Agreed, they have different uses and promises. I’d still want TOSA even if TCP is a thing. In fact the first legalization I’d want is TOSA to TCP, that’s how I’d want to interact with it and feed models to it. TOSA and {MHLO, TCP} don’t have as much overlap for me as others seem to feel.
I think the discussion here oversold frontend aspect. I’d go so far as to say the current positioning post discussions is “convenient common ops for entry of codegen or that restricted back ends need as library calls” rather than frontends. I’m not convinced any frontend should target TCP in fact. TCP comes lower in stack for me. Same thing as XLA HLO, it’s not convenient to target directly from frontend.
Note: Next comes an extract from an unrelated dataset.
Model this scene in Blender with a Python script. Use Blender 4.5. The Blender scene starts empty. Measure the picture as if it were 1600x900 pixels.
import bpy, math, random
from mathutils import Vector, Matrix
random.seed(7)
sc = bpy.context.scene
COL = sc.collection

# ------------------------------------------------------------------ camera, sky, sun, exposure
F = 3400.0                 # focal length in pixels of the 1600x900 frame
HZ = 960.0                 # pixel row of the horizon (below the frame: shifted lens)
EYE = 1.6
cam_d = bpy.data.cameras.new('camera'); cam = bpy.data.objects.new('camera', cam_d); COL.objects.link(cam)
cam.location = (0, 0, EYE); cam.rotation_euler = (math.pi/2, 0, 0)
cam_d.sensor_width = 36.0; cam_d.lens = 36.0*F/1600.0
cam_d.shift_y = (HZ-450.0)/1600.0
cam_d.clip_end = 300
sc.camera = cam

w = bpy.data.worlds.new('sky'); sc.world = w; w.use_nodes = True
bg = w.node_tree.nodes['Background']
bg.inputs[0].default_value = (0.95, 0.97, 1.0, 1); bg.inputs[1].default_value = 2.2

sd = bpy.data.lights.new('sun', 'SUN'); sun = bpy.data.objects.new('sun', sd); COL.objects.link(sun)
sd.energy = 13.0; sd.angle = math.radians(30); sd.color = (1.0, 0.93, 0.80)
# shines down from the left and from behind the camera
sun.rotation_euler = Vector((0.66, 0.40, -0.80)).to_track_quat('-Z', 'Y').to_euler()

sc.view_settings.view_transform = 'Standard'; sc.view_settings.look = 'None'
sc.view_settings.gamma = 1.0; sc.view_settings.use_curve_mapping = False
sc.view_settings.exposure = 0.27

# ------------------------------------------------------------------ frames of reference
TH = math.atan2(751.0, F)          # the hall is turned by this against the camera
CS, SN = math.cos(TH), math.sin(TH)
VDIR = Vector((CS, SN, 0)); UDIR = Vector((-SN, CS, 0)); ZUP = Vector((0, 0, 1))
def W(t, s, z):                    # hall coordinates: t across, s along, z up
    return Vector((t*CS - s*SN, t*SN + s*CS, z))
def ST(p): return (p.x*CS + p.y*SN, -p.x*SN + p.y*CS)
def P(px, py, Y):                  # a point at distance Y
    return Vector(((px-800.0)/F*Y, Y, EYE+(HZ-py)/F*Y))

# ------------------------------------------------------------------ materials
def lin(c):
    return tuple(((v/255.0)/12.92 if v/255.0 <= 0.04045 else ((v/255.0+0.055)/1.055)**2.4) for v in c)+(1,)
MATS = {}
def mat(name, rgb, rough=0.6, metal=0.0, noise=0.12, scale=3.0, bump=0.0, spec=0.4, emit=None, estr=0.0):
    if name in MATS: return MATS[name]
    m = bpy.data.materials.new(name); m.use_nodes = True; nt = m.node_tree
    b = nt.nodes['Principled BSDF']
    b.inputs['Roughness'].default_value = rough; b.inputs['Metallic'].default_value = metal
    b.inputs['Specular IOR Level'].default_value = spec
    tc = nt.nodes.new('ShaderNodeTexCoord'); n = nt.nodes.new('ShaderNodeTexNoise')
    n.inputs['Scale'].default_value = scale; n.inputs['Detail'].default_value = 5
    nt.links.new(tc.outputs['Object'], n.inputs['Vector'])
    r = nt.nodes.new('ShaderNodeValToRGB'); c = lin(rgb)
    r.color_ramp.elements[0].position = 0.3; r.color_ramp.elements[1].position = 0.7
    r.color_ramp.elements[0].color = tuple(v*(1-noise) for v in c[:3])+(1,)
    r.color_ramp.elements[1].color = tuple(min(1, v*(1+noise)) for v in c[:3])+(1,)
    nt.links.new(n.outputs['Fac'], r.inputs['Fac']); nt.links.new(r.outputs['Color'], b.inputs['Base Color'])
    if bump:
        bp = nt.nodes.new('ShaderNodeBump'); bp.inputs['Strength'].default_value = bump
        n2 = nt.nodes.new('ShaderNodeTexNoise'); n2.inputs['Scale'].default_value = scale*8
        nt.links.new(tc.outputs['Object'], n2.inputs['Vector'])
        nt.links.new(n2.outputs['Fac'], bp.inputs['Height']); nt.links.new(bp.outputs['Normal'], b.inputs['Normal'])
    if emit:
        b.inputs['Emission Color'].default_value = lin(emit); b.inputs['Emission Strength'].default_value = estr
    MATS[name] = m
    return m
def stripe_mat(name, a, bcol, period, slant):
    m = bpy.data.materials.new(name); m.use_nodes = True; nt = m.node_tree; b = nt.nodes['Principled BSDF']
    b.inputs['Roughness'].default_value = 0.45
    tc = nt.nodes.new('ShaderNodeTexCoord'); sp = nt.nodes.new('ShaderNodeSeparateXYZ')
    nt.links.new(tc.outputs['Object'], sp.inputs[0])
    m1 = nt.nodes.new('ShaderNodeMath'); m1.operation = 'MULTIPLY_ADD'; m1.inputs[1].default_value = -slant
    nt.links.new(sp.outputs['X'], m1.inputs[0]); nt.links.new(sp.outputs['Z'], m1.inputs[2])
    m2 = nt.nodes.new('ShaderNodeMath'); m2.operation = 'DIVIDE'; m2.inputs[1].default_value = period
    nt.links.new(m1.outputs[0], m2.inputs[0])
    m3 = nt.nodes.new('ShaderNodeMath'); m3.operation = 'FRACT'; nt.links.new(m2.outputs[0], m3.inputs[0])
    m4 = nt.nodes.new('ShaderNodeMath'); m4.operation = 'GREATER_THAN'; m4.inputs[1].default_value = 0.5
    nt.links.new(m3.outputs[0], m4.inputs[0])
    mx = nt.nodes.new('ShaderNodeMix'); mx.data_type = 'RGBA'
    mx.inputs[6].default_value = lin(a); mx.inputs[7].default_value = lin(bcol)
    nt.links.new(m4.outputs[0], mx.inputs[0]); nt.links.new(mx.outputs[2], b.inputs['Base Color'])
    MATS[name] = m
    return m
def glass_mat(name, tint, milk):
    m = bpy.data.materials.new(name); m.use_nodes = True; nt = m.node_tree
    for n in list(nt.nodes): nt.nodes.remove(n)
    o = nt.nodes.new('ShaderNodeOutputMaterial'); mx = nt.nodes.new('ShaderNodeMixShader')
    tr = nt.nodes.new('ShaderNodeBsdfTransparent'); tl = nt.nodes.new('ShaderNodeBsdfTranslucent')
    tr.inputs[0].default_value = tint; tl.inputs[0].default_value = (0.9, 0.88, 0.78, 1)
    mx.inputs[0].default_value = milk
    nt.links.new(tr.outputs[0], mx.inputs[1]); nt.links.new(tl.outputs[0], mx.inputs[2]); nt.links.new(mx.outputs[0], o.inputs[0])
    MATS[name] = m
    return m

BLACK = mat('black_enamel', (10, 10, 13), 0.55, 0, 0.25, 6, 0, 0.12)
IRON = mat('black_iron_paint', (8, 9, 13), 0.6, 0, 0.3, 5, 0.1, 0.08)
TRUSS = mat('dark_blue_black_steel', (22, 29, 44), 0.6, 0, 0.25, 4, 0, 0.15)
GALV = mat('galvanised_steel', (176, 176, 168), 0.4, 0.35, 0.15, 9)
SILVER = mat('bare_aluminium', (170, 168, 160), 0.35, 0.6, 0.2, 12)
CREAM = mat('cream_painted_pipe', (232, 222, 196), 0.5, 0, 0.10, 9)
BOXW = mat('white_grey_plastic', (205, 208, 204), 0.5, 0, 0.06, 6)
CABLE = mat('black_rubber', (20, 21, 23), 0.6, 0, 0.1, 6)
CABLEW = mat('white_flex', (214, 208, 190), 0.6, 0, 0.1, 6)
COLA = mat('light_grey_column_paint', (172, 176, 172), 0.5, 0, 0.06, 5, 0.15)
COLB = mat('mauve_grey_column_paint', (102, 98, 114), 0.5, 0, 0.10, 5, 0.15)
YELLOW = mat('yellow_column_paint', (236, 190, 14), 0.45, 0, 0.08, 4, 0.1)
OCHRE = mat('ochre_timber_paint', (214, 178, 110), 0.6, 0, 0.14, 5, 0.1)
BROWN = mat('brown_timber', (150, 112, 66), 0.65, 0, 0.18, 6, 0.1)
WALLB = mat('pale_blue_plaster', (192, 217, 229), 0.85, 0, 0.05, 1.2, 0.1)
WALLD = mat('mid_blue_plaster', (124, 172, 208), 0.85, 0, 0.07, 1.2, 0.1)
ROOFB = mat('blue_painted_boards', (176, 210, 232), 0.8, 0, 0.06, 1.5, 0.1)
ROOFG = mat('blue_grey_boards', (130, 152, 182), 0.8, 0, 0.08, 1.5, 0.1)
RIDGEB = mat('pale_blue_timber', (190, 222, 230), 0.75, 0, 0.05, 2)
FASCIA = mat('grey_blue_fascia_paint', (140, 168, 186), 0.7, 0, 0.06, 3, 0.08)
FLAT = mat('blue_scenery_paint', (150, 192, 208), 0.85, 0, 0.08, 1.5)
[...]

There is maintenance cost too. In tree it could also be made to optionally build. Which would also make opt-in explicit initially.
It is of new groups to MLIR that haven’t been part of the community. Which could benefit from working along with folks who’ve been in the community to ensure it works well (e.g., being new may actually be reason to do it with maximal visibility).
Folks don’t seem to mention the benefit here of that too: when bootstrapping you can go full out in making changes whichever way, you can update to latest version of LLVM repo and torch-mlir repo when it fits you (no maintenance while experimenting), it doesn’t accidentally become load bearing until you are ready (e.g., no churn for users who accidentally started using it as it wasn’t behind flag or what not). There is a lot of freedom during this initial phase which helps.
Now if this is very close to some other external dialects then perhaps not much baking is needed as a lot of existing code to look at it.
This will indeed be in a central spot and hence it is important that the folks it aims to serve be involved. There are different mechanisms here to do that. And perhaps the initial version of this is dialect with ~3 ops (scatter, gather, FFT) and then the semantics of those can be bashed out.